Dugaan ini sesuai dengan kenyataan pada pergelaran Wayang Kulit yang
menggunakan kelir, secarik kain, sebagai pembatas antara dalang yang memainkan
wayang, dan penonton di balik kelir itu. Penonton hanya menyaksikan
gerakan-gerakan wayang melalui bayangan yang jatuh pada kelir. Pada masa itu
pergelaran wayang hanya diiringi oleh seperangkat gamelan sederhana yang
terdiri atas saron, todung (sejenis seruling), dan kemanak. Jenis gamelan lain
dan pesinden pada masa itu diduga belum ada.
Untuk
lebih menjawakan budaya wayang, sejak awal zaman Kerajaan Majapahit
diperkenalkan cerita wayang lain yang tidak berinduk pada Kitab Ramayana dan
Mahabarata.
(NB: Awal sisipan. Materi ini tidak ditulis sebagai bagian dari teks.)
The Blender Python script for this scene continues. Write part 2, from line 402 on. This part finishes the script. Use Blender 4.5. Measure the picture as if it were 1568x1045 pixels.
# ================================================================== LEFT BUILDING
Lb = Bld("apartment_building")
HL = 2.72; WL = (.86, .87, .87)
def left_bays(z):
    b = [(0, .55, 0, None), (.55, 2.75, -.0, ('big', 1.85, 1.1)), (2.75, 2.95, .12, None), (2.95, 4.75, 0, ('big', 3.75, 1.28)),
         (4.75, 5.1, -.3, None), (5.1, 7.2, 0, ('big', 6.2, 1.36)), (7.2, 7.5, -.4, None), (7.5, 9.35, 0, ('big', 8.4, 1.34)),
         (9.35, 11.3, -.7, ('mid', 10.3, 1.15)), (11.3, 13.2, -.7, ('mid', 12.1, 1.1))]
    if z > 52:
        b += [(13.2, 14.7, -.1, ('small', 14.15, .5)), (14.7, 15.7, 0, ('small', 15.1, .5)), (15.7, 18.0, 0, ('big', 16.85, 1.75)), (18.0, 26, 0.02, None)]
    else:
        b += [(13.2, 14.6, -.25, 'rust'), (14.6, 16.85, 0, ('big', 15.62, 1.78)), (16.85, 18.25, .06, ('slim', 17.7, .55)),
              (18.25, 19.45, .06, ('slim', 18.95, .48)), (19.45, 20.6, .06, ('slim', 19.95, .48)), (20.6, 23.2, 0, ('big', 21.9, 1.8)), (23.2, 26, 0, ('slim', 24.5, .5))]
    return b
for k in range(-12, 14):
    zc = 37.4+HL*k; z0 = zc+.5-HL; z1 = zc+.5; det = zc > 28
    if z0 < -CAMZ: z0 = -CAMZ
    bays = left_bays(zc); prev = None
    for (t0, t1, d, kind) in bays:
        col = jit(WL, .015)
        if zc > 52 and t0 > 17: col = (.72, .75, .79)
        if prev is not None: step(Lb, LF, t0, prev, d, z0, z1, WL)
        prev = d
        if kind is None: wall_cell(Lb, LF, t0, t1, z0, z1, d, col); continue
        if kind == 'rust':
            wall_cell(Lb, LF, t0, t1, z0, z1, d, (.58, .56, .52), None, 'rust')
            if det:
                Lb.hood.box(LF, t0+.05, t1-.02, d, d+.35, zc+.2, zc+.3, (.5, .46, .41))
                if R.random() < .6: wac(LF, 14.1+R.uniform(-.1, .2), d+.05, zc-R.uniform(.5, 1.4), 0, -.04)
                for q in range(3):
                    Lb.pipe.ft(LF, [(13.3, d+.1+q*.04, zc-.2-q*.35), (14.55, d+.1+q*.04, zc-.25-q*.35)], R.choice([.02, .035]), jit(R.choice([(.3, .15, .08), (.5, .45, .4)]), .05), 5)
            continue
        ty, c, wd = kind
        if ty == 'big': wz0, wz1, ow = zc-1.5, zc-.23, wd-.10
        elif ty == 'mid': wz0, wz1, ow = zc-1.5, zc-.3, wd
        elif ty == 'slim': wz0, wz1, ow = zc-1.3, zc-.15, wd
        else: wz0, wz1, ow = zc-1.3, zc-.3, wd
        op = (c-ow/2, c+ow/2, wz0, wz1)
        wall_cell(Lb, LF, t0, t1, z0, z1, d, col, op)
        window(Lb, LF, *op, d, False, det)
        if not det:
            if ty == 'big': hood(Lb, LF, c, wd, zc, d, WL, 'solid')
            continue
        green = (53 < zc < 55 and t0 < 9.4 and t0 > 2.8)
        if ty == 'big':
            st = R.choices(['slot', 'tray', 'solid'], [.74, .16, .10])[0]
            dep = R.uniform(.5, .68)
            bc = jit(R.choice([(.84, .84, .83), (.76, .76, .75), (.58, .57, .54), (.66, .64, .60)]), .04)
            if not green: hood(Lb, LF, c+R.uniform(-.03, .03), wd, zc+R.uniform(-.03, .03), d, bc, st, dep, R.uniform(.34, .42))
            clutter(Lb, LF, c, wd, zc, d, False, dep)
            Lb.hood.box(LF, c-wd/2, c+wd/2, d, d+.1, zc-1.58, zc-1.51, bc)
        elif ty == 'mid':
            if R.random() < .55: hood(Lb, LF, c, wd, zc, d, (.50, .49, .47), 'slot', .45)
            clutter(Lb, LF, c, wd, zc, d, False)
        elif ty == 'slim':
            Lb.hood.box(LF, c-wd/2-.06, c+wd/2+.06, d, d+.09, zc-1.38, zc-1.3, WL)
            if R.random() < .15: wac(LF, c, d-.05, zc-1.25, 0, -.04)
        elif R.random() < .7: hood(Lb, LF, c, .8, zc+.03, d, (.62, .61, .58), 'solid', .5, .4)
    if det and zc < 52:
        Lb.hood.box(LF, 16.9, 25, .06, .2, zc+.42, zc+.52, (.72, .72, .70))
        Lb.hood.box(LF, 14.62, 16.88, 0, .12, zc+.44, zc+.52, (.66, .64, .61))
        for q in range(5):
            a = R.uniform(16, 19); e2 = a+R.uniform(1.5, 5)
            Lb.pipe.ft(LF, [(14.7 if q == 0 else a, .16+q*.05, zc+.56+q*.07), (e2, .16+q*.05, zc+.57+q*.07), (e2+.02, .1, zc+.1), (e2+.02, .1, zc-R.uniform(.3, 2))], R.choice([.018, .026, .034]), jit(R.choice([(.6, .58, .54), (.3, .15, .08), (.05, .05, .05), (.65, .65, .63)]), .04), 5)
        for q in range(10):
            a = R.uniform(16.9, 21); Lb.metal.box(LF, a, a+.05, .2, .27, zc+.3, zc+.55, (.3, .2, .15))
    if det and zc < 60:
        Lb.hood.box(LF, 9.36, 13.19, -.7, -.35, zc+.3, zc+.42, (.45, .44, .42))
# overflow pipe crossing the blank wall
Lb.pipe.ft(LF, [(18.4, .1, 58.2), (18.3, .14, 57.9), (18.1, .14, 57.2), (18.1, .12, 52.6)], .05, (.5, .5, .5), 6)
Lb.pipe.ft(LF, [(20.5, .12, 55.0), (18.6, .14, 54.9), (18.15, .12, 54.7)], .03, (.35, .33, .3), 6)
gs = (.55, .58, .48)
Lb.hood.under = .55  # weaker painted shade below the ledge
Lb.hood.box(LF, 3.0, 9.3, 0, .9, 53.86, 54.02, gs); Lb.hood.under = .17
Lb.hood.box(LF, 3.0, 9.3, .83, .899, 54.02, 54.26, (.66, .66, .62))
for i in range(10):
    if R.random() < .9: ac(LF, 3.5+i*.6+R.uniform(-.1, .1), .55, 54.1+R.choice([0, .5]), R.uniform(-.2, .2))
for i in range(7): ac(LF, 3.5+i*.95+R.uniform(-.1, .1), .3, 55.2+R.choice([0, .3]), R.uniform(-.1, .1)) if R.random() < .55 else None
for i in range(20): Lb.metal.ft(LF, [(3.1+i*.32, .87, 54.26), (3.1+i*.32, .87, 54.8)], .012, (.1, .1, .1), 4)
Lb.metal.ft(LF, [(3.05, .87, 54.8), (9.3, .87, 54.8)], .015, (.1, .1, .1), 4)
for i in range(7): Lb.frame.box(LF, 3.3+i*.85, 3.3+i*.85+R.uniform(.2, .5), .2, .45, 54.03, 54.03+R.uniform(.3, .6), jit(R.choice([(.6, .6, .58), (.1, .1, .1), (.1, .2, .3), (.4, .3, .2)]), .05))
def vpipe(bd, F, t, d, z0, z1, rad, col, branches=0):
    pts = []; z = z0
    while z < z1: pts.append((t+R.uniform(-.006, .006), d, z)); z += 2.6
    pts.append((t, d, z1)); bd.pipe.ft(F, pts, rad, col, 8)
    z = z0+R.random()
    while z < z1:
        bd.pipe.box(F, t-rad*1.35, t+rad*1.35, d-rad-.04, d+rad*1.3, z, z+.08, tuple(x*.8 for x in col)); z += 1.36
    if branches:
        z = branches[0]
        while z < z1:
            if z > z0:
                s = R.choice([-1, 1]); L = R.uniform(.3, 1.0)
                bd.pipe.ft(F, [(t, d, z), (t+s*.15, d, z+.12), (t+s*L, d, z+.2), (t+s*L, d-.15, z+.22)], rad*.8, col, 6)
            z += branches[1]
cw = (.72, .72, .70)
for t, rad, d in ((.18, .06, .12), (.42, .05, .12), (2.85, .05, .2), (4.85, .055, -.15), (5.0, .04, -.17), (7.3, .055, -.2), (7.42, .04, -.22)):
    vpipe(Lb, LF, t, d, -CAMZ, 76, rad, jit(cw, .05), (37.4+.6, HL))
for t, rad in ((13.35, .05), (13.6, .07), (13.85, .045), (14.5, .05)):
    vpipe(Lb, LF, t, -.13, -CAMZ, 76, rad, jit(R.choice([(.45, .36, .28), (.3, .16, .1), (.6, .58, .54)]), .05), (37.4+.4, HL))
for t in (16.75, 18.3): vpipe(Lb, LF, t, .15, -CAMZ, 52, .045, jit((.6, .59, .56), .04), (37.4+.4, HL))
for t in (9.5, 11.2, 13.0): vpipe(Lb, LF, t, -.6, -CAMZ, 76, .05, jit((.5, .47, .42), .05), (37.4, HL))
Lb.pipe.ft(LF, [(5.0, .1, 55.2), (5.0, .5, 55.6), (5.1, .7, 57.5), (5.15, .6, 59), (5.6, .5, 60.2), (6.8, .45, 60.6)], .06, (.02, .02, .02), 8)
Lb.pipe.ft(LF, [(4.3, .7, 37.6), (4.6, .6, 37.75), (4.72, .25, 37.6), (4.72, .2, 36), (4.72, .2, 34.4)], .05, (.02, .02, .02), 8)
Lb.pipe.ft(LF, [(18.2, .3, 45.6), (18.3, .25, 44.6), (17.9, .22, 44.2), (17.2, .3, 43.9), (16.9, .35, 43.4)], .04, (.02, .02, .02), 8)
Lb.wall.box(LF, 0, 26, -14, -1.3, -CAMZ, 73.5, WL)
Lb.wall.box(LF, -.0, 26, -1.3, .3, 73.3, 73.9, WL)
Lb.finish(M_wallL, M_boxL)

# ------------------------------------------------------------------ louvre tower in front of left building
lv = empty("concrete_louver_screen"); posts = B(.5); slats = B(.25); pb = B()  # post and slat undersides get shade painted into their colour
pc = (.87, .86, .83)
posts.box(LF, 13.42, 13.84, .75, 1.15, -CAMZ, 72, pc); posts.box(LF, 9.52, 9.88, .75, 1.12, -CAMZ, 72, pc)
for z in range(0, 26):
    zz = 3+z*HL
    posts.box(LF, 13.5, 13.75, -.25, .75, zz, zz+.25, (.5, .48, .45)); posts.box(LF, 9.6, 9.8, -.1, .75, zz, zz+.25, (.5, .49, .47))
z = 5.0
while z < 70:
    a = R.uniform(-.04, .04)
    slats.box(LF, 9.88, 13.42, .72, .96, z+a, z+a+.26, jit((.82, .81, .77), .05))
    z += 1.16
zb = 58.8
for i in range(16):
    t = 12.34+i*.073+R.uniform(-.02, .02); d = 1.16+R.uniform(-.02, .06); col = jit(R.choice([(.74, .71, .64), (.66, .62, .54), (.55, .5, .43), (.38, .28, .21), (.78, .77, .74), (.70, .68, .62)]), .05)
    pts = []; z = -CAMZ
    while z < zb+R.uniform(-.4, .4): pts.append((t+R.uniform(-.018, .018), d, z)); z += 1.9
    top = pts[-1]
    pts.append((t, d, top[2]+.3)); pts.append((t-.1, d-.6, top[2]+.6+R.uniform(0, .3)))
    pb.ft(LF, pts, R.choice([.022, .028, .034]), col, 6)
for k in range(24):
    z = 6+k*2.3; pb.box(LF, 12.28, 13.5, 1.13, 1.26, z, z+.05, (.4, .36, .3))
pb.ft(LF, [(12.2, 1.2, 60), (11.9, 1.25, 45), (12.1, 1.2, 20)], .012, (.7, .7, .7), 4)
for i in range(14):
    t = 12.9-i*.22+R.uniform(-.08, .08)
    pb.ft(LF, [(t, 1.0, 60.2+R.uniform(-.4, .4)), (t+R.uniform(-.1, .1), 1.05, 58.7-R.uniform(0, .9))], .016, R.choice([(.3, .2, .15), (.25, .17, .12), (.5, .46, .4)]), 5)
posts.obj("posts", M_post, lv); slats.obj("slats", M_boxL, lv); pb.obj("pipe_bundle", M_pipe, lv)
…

Sejak saat itulah cerita-cerita Panji, yakni cerita tentang leluhur
raja-raja Majapahit, mulai diperkenalkan sebagai salah satu bentuk wayang yang
lain. Cerita Panji ini kemudian lebih banyak digunakan untuk pertunjukan Wayang
Beber. Tradisi menjawakan cerita wayang juga diteruskan oleh beberapa ulama
Islam, di antaranya oleh para Wali Sanga. Mereka mulai mewayangkan kisah para Raja
Majapahit, di antaranya cerita Damarwulan.